Pick out every line that holds the string "this" and copy it.

_RECORD LIST_:
----------------

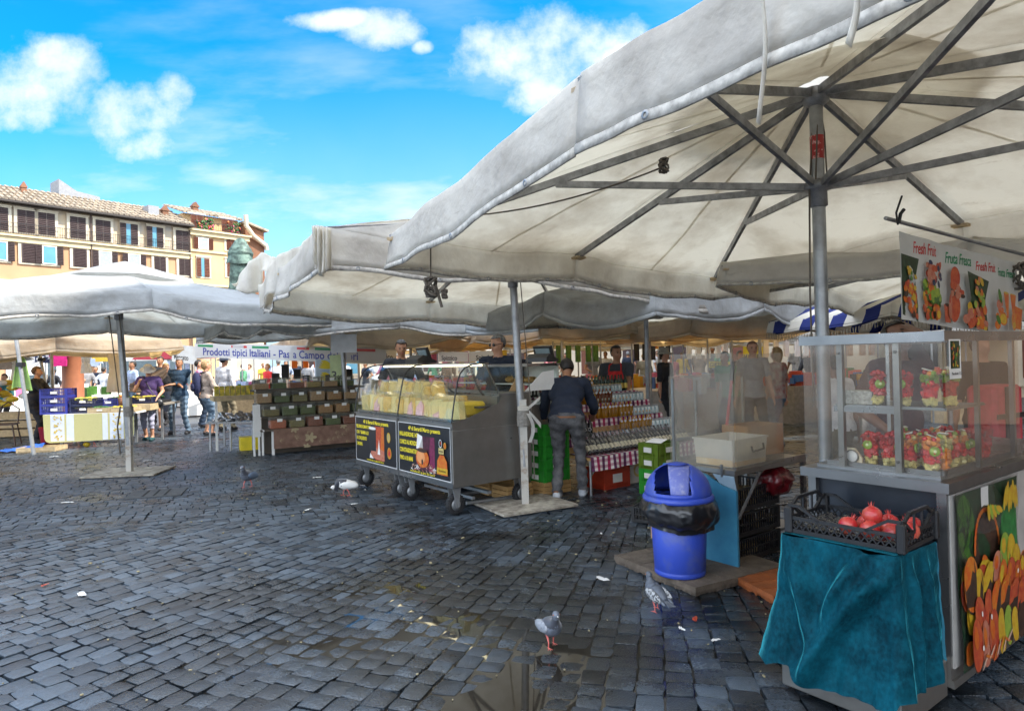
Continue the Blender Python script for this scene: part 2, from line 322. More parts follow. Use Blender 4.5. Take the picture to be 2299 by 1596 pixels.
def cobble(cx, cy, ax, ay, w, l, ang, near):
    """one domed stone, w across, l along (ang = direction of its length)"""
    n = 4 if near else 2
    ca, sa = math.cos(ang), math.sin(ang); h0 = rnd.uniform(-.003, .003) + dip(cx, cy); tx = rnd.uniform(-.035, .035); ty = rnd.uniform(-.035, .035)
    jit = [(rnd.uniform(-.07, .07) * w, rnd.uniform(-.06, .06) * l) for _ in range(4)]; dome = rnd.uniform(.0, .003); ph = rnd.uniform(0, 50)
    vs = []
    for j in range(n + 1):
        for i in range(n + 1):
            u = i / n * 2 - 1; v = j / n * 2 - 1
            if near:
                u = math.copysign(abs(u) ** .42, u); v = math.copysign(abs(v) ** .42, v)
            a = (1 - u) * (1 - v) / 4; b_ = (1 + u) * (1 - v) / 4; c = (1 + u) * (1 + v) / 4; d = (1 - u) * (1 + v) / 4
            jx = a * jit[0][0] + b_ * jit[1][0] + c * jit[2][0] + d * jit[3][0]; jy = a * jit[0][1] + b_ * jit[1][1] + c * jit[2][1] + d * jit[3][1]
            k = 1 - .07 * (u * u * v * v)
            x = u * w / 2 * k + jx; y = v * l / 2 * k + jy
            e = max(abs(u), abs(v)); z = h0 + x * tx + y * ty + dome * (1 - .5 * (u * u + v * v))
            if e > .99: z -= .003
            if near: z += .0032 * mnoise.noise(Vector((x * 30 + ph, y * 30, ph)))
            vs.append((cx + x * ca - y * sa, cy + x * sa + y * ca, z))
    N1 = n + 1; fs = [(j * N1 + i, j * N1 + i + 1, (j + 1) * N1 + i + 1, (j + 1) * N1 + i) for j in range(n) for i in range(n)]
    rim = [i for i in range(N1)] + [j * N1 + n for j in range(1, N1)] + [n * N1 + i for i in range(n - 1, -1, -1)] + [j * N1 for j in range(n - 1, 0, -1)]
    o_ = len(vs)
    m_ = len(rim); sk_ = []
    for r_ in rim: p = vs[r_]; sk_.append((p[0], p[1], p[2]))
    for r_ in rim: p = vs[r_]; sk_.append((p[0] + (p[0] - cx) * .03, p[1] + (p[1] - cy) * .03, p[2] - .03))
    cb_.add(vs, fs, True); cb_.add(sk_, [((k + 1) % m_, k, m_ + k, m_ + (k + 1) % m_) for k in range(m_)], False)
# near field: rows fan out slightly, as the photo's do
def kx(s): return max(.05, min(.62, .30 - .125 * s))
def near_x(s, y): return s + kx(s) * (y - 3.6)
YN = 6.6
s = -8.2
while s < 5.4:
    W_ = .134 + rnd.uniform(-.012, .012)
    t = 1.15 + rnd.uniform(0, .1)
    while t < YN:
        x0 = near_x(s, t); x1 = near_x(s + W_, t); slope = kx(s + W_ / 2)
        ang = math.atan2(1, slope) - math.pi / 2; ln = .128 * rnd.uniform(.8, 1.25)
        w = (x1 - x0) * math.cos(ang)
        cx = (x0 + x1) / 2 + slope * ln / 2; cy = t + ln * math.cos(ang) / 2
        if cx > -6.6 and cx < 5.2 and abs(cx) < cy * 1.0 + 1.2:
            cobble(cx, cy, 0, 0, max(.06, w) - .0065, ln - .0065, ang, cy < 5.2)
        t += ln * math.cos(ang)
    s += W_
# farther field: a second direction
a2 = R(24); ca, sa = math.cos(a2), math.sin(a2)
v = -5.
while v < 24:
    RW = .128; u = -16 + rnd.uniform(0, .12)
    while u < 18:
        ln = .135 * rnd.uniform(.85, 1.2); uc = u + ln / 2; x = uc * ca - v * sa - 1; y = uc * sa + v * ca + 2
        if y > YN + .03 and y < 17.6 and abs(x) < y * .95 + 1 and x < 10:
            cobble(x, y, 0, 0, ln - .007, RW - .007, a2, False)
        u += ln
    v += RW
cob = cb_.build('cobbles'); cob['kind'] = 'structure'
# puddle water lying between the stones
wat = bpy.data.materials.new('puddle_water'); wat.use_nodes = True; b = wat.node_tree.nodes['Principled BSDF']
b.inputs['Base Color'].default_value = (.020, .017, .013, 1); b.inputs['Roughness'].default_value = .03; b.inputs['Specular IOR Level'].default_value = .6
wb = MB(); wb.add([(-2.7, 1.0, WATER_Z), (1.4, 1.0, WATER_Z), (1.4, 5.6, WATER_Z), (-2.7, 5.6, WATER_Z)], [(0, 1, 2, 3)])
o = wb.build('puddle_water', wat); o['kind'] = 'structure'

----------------

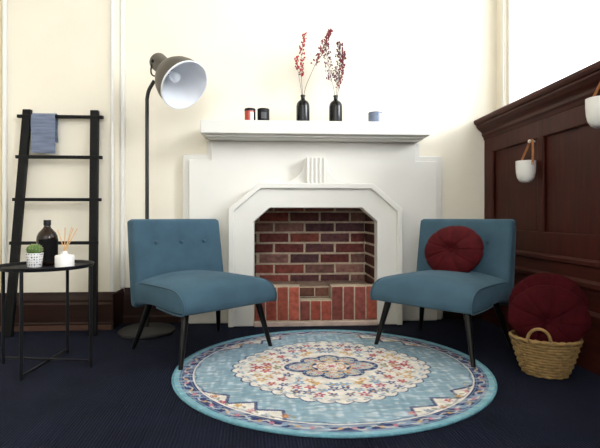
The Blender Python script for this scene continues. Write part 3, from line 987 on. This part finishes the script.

----------------

_FINISHED TASK_:
Continue the Blender Python script for this scene: part 2, from line 322. More parts follow. Use Blender 4.5. Take the picture to be 2299 by 1596 pixels.
The Blender Python script for this scene continues. Write part 3, from line 987 on. This part finishes the script.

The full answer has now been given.